WHAT YOU HAVE TO DO:
Copy every line of the data in which the word "scene" occurs.
--- start COLLECTED DATA ---
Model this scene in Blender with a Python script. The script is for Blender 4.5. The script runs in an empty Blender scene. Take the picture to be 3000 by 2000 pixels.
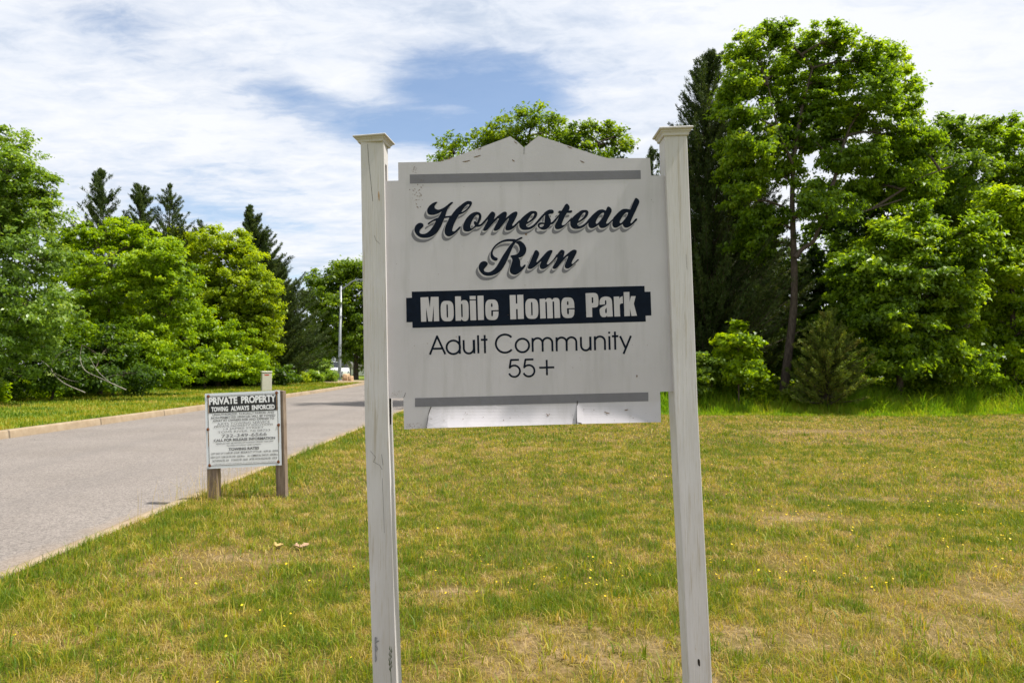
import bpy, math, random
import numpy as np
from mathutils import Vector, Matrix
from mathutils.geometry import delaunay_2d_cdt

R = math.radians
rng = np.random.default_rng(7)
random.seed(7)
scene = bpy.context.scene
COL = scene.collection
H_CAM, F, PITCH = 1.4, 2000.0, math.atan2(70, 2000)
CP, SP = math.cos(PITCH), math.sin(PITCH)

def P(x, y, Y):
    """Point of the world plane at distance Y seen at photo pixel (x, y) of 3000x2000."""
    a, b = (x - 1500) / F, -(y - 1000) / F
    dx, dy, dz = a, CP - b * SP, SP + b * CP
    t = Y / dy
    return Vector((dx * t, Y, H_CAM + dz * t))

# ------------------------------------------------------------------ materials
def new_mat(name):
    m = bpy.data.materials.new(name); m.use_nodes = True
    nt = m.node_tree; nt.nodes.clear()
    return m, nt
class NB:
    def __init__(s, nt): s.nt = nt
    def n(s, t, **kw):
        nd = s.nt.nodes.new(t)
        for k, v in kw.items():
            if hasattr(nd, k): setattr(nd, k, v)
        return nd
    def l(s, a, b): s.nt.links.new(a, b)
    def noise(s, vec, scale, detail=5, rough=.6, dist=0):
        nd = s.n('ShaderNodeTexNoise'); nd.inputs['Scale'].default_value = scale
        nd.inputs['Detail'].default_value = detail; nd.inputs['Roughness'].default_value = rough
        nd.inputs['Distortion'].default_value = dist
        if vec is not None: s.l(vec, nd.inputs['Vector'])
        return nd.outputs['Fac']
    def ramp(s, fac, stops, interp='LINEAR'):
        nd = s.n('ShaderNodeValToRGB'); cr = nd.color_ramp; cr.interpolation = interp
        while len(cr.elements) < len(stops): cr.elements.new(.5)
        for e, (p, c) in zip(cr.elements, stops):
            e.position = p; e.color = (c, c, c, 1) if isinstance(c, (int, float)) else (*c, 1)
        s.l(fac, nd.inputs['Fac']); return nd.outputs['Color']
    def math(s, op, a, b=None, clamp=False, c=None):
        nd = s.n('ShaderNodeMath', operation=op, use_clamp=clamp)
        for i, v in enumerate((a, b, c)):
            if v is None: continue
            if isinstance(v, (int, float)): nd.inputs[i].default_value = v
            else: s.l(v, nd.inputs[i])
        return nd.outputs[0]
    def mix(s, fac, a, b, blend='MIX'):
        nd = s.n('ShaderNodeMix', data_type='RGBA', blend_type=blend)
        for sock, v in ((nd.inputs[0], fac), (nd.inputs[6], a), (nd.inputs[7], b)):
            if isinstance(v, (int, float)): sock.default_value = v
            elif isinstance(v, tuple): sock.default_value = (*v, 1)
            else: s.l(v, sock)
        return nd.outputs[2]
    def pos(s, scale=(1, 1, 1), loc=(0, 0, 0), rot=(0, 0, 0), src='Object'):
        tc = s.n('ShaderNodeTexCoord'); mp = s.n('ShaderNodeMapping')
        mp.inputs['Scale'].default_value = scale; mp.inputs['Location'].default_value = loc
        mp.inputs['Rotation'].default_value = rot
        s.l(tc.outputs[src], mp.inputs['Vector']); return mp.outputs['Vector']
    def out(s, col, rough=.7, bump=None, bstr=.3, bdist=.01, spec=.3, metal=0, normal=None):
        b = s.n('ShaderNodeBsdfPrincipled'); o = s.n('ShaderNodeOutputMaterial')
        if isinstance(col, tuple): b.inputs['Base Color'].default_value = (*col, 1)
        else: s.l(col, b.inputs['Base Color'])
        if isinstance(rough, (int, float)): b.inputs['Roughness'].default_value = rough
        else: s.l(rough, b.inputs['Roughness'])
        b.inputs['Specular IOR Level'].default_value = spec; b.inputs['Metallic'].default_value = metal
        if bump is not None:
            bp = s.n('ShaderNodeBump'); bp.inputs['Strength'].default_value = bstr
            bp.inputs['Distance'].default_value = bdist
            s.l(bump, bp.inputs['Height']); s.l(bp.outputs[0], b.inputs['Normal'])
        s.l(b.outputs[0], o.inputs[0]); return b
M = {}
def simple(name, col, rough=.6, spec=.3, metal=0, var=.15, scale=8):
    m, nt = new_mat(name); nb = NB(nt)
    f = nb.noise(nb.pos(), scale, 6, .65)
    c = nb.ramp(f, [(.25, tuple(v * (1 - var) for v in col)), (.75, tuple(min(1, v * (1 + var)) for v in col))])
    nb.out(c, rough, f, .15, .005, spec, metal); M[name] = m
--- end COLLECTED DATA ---
SOLUTION TO THE EXERCISE:
Model this scene in Blender with a Python script. The script is for Blender 4.5. The script runs in an empty Blender scene. Take the picture to be 3000 by 2000 pixels.
scene = bpy.context.scene
COL = scene.collection